Your objective = All lines in the data bearing the string "picture" should be identified and copied.
* BEGIN *
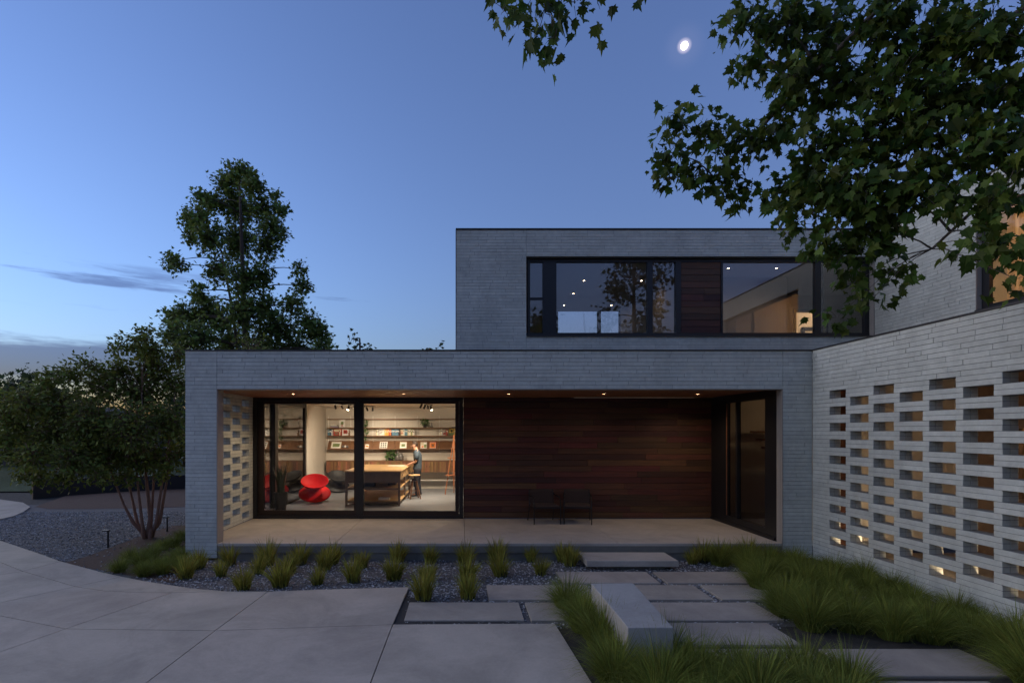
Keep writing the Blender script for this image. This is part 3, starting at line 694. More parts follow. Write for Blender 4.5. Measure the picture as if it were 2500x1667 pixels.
book(WXs(1262), WXs(1308)-WXs(1262), .285, .04, Z2, 'white', 'tall white book with plant cover standing on the upper shelf', face=[(.25, .75, .35, .75, 'green'), (.42, .58, .1, .4, 'red')])
for k, c in enumerate(('purple', 'white', 'black', 'white')):
    xx = WXs(1195); o = book(xx, WXs(1258)-xx-.01*k, .022, .18, Z2+.0235*k, c, f'{c} book lying flat, {ORD[k]} from the bottom of the upper shelf pile')
row(1570, 1590, ['cream', 'white'], 'leaning at the start of the long row', Z3)
book(WXs(1592), WXs(1632)-WXs(1592), .24, .05, Z3, 'white', 'white book with black lettering bars facing out in the long row', face=[(.12, .85, .75, .82, 'black'), (.12, .7, .55, .62, 'black'), (.12, .6, .35, .42, 'black')])
row(1634, 1692, ['cream', 'yellow', 'yellow', 'orange', 'yellow', 'orange', 'red', 'orange'], 'in the long row on the middle shelf', Z3)
row(1694, 1762, ['black', 'blue', 'teal', 'blue', 'blue', 'teal', 'blue', 'black'], 'in the long row on the middle shelf', Z3)
book(WXs(1764), WXs(1794)-WXs(1764), .22, .05, Z3, 'cream', 'cream and red patterned book facing out in the long row', face=[(.1, .9, .3, .45, 'red'), (.1, .9, .6, .7, 'red')])
row(1796, 1828, ['white', 'teal', 'blue', 'teal'], 'after the patterned book in the long row', Z3)
row(1830, 1884, ['cream', 'white', 'cream', 'green', 'cream', 'white'], 'at the end of the long row', Z3)
row(2088, 2112, ['white', 'cream', 'white'], 'by the last upright near the easel', Z3)
book(WXs(2116), WXs(2144)-WXs(2116), .17, .05, Z3, 'white', 'small white and red book facing out near the easel', face=[(.15, .85, .2, .6, 'red')])
row(2146, 2164, ['red', 'brown'], 'beside the small white and red book', Z3)
book(WXs(2168), WXs(2212)-WXs(2168), .26, .05, Z3, 'green', 'green and yellow picture book facing out near the easel', face=[(.1, .9, .4, .9, 'yellow'), (.3, .7, .5, .8, 'teal')])
row(2214, 2240, ['yellow', 'cream', 'orange'], 'beside the green picture book', Z3)
for k, c in enumerate(('black', 'white', 'cream')): book(WXs(2192), .17, .022, .16, Z2+.0235*k, c, f'{c} book lying flat above the easel on the upper shelf')
book(WXs(1905), .16, .02, .12, Z3, 'white', 'single white book lying flat beside the long row')
# framed prints leaning on the sloping display shelf
def print_frame(z0, z1, h, fc, pats, label, name='framed_print'):
    x0, x1 = WXs(z0), WXs(z1); w = x1-x0
    r = empty(name, ((x0+x1)/2, RY1-.275, ZD-.015), label=label, category='picture'); r.rotation_euler = (R(-38), 0, 0)
    frame_rect(MB(), -w/2, w/2, 0, h, -.012, .006, .014).build('frame', 'book_'+fc, r)
    MB().box(-w/2+.014, w/2-.014, -.004, .002, .014, h-.014).build('mount', 'paper', r)
    for (a, b_, c, d, cc) in pats: MB().box(-w/2+w*a, -w/2+w*b_, -.006, -.0045, h*c, h*d).build('print', 'book_'+cc, r)
print_frame(1200, 1282, .30, 'cream', [(.16, .84, .25, .75, 'green')] , 'cream framed green landscape print on the sloping shelf')
print_frame(1478, 1514, .2, 'brown', [(.2, .8, .3, .7, 'orange')], 'small framed orange print beside the window mullion')
print_frame(1600, 1662, .30, 'white', [(.12+.28*i, .3+.28*i, .12+.29*j, .32+.29*j, 'black') for i in range(3) for j in range(3)], 'white print with nine dark dots on the sloping shelf')
print_frame(1764, 1822, .29, 'cream', [(.25, .75, .3, .7, 'green')], 'cream print with green round motif behind the standing man')
print_frame(1932, 1990, .30, 'brown', [(.1, .5, .5, .9, 'cream'), (.55, .9, .15, .6, 'green'), (.2, .5, .15, .4, 'orange')], 'dark multicoloured print on the sloping shelf beside the man')
print_frame(2008, 2064, .29, 'red', [(.1, .9, .1, .9, 'orange'), (.3, .7, .3, .7, 'brown')], 'pinkish red print with dark centre on the sloping shelf')
print_frame(2196, 2236, .24, 'black', [(.15, .85, .2, .8, 'teal')], 'small dark framed print above the easel')
for k, z in enumerate((1300, 1318, 1336)):
    MB().lathe([(0, 0), (.035, .01), (.05, .045), (.035, .08), (.012, .095), (0, .096)], 14, Matrix.Translation((WXs(z), RY1-.24, ZD+.01))).build('small_pot', 'ceramic' if k != 1 else 'white_metal', smooth=True, label=f'{("small dark", "small white", "little dark")[k]} pot on the sloping shelf, {ORD[k]} after the landscape print', category='pot')

# foliage helper for pot plants
def leaf_ball(mb, c, r, n, ln, seed, flat=.8):
    q = random.Random(seed)
    for _ in range(n):
        d = Vector((q.gauss(0, 1), q.gauss(0, 1), q.gauss(0, 1)*flat)).normalized(); p = Vector(c) + d*r*q.uniform(.35, 1)
        d2 = (d + Vector((q.gauss(0, .5), q.gauss(0, .5), q.gauss(0, .5)-.2))).normalized(); s = d2.orthogonal().normalized(); s.rotate(Matrix.Rotation(q.uniform(0, 6.28), 3, d2)); l = ln*q.uniform(.7, 1.3)
        mb.add([p, p+d2*l*.5+s*l*.26, p+d2*l, p+d2*l*.5-s*l*.26], [(0, 1, 2, 3)], q.random())
def pot_plant(x, y, z, pr, ph, fr, label, trailing=False):
    r = empty('pot_plant', (x, y, z), label=label, category='plant')
    MB().lathe([(0, 0), (pr*.8, 0), (pr, ph), (pr*.9, ph), (pr*.85, ph*.8), (0, ph*.8)], 20).build('pot', 'pot_black', r, smooth=False)
    mb = MB(); leaf_ball(mb, (0, 0, ph+fr*.45), fr, 170, fr*.42, int(x*100))
    if trailing:
        for k in range(5): leaf_ball(mb, (rnd.uniform(-.08, .08), -.1, -.05-.09*k), .07-.008*k, 26, .06, 50+k)
    mb.build('foliage', 'plant_green', r)
pot_plant(WXs(1972), RY1-.17, Z2, .07, .12, .15, 'bushy green pot plant on the upper shelf')
pot_plant(WXs(1475), RY1-.17, Z2, .06, .1, .13, 'trailing green pot plant on the upper shelf beside the mullion', True)
pot_plant(WXs(1690), RY1-.22, zc1, .1, .1, .2, 'broad leafy green plant on the walnut cabinet')
def vase(x, z, prof, label):
    MB().lathe(prof, 24, Matrix.Translation((x, RY1-.22, z))).build('vase', 'ceramic', smooth=True, label=label, category='vase')
vase(WXs(1748), zc1, [(0, 0), (.075, 0), (.085, .03), (.08, .07), (.088, .1), (.08, .14), (.06, .2), (.03, .25), (.028, .36), (.04, .38), (.03, .38), (0, .3)], 'tall ribbed grey bottle vase with narrow neck on the cabinet')
vase(WXs(1776), zc1, [(0, 0), (.075, 0), (.09, .04), (.085, .08), (.093, .12), (.085, .17), (.05, .22), (.045, .25), (.055, .26), (.04, .26), (0, .2)], 'squat ribbed grey vase on the cabinet nearest the man')
vase(WXs(2028), Z2, [(0, 0), (.06, 0), (.05, .05), (.02, .12), (.03, .15), (.015, .19), (0, .19)], 'small bronze figurine shaped vase beside the bushy shelf plant')

# work table
TX0, TX1, TY0, TY1, TZ = -3.23, -1.71, 14.93, 17.86, 1.256
tab = empty('work_table', ((TX0+TX1)/2, (TY0+TY1)/2, FZ), label='long counter-height work table with pale wood top and open shelves', category='table')
wpart(MB().cbox(TX0-.03, TX1+.03, TY0-.03, TY1+.03, TZ-.035, TZ, .006), tab, 'tabletop', 'table_wood')
for x in (TX0+.03, TX1-.03):
    for y in (TY0+.03, (TY0+TY1)/2, TY1-.03): wpart(MB().cbox(x-.03, x+.03, y-.03, y+.03, FZ, TZ-.036, .004), tab, 'leg', 'table_dark')
wpart(MB().box(TX0+.062, TX1-.062, TY0+.01, TY0+.04, TZ-.33, TZ-.037).box(TX0+.062, TX1-.062, TY1-.04, TY1-.01, TZ-.33, TZ-.037), tab, 'apron', 'table_dark')
for k in range(3):
    a = TY0+.07+.93*k
    dr = wpart(MB().cbox(TX1-.3, TX1+.005, a, a+.86, TZ-.25, TZ-.045, .004), tab, 'drawer', 'table_wood')
    MB().box(TX1+.006, TX1+.02, a+.36, a+.5, TZ-.16, TZ-.13).build('handle', 'black_metal', dr)
wpart(MB().box(TX0+.061, TX1-.4, TY0+.05, TY1-.05, TZ-.33, TZ-.31), tab, 'drawer_box', 'table_dark')
for z in (FZ+.10, FZ+.46):
    wpart(MB().cbox(TX0+.01, TX1-.01, TY0+.062, TY1-.062, z, z+.03, .004), tab, 'shelf', 'table_wood')
    wpart(MB().box(TX0+.061, TX1-.061, TY0+.01, TY0+.05, z-.02, z+.03), tab, 'rail', 'table_dark')
for k, (x, y, w, d, h, c) in enumerate([(-2.2, 15.3, .3, .25, .06, 'white'), (-2.05, 15.9, .22, .3, .1, 'black'), (-2.7, 15.5, .4, .3, .12, 'black'), (-2.15, 16.6, .25, .25, .09, 'brown')]):
    z = FZ+.131 if k == 0 else FZ+.491
    o = empty('storage_tray', (x, y, z), label=f'{("white paper", "small black", "wide black", "brown wooden")[k]} tray on a shelf of the work table', category='tray')
    MB().box(-w/2, w/2, -d/2, d/2, 0.001, .012).box(-w/2, -w/2+.01, -d/2, d/2, .012, h).box(w/2-.01, w/2, -d/2, d/2, .012, h).box(-w/2+.01, w/2-.01, -d/2, -d/2+.01, .012, h).box(-w/2+.01, w/2-.01, d/2-.01, d/2, .012, h).build('tray', 'book_'+c, o)
sh = MB()
for k in range(3): sh.box(-.3+.01*k, .3-.012*k, -.22+.008*k, .22-.01*k, .001+.0015*k, .002+.0015*k)
o = sh.build('paper_sheets', 'paper', label='white paper sheets on the table under the man\'s hands', category='paper'); o.location = (-2.05, 17.2, TZ)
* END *
Result for this task =
Keep writing the Blender script for this image. This is part 3, starting at line 694. More parts follow. Write for Blender 4.5. Measure the picture as if it were 2500x1667 pixels.
book(WXs(2168), WXs(2212)-WXs(2168), .26, .05, Z3, 'green', 'green and yellow picture book facing out near the easel', face=[(.1, .9, .4, .9, 'yellow'), (.3, .7, .5, .8, 'teal')])
row(2214, 2240, ['yellow', 'cream', 'orange'], 'beside the green picture book', Z3)
    r = empty(name, ((x0+x1)/2, RY1-.275, ZD-.015), label=label, category='picture'); r.rotation_euler = (R(-38), 0, 0)